BnF, Mss, NAF 16331, f. 13-14
Transcription de Sylviane Robardey-Eppstein

a) La date du 2 est inscrite sans biffure, tandis que le chiffre 3 entouré apparaît au-dessous. La mention du « lundi soir » autorise bien à dater cette lettre du 3.
b) « intervertis ».
c) « soignes ».

Notes

[1La petite Adèle, dont l’état de santé préoccupe la famille Hugo depuis la fin juin.

[2Juliette prévoit des travaux et des réaménagements dans sa chambre à coucher. C’est à Jourdain, l’ami tapissier, qu’elle a confié le travail.

[3Hugo vient d’être promu au rang d’officier de la Légion d’honneur. L’appellation de « grand cordon » ne s’applique qu’aux titulaires des grades supérieurs (« Grande Décoration » et « Grand-Croix). Le ruban rouge auquel est suspendu l’insigne des officiers est orné d’une rosette. La taille que lui prête Juliette est grandement exagérée.

[4L’état de santé de la petite Adèle s’est amélioré mais continue d’être préoccupant (voir les lettres des semaines précédentes).
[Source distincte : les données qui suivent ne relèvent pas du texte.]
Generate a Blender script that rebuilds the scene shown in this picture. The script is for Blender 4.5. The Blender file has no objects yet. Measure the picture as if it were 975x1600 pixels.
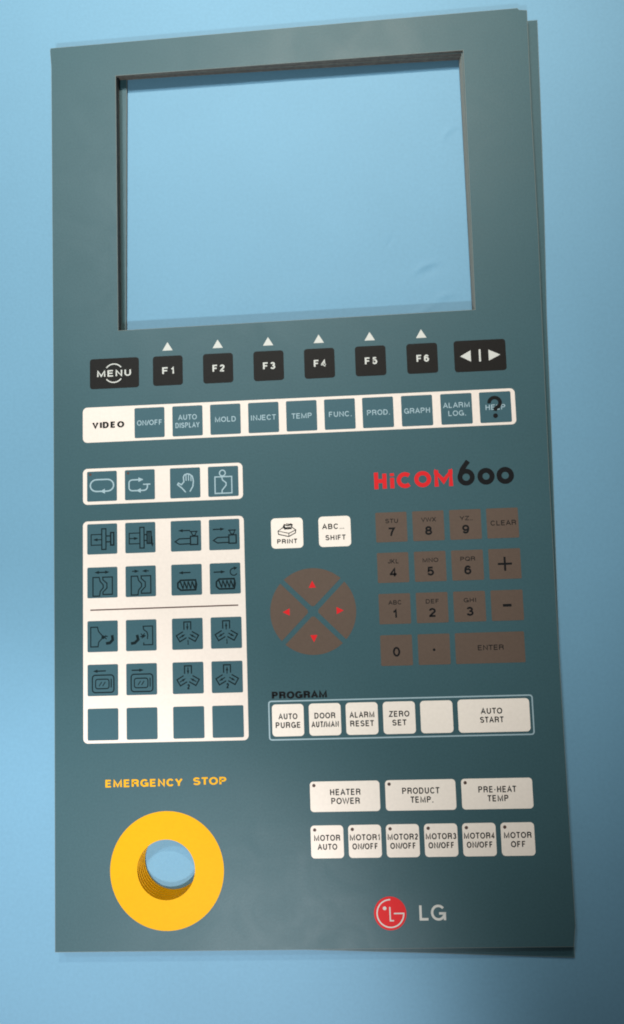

[5Il peut s’agir d’Alphonse-Léon Noël (1807-1884), lithographe, ancien élève à l’École royale et spéciale des Beaux-Arts dans les ateliers de Gros et Hersent. Il cultivait le style d’Achille Devéria et fut l’auteur de plus de six cents portraits, dont celui de Juliette réalisé en 1832 pour la revue L’Artiste. L’allusion de Juliette reste à élucider, d’autant qu’il peut s’agir ici d’un lapsus de sa part, si elle veut plutôt parler de Louis Noël, jeune homme que Victor Hugo avait pris sous sa protection en 1830 à son arrivée à Paris. Il fera dès lors partie du cercle de ses amis intimes. Hugo demeure en correspondance avec lui après qu’il a appuyé auprès de Victor Cousin sa demande de nomination à la chaire de philosophie du collège de Saint-Omer (lettre du 3 novembre 1830, publiée dans l’édition de l’Imprimerie nationale, Correspondance, t. I, p. 481-482). Il semble plus logique que Juliette envie pour les lettres que lui écrit Hugo dans le cadre de leurs échanges épistolaires réguliers, plutôt que Léon Noël auquel Hugo aurait écrit une lettre occasionnelle.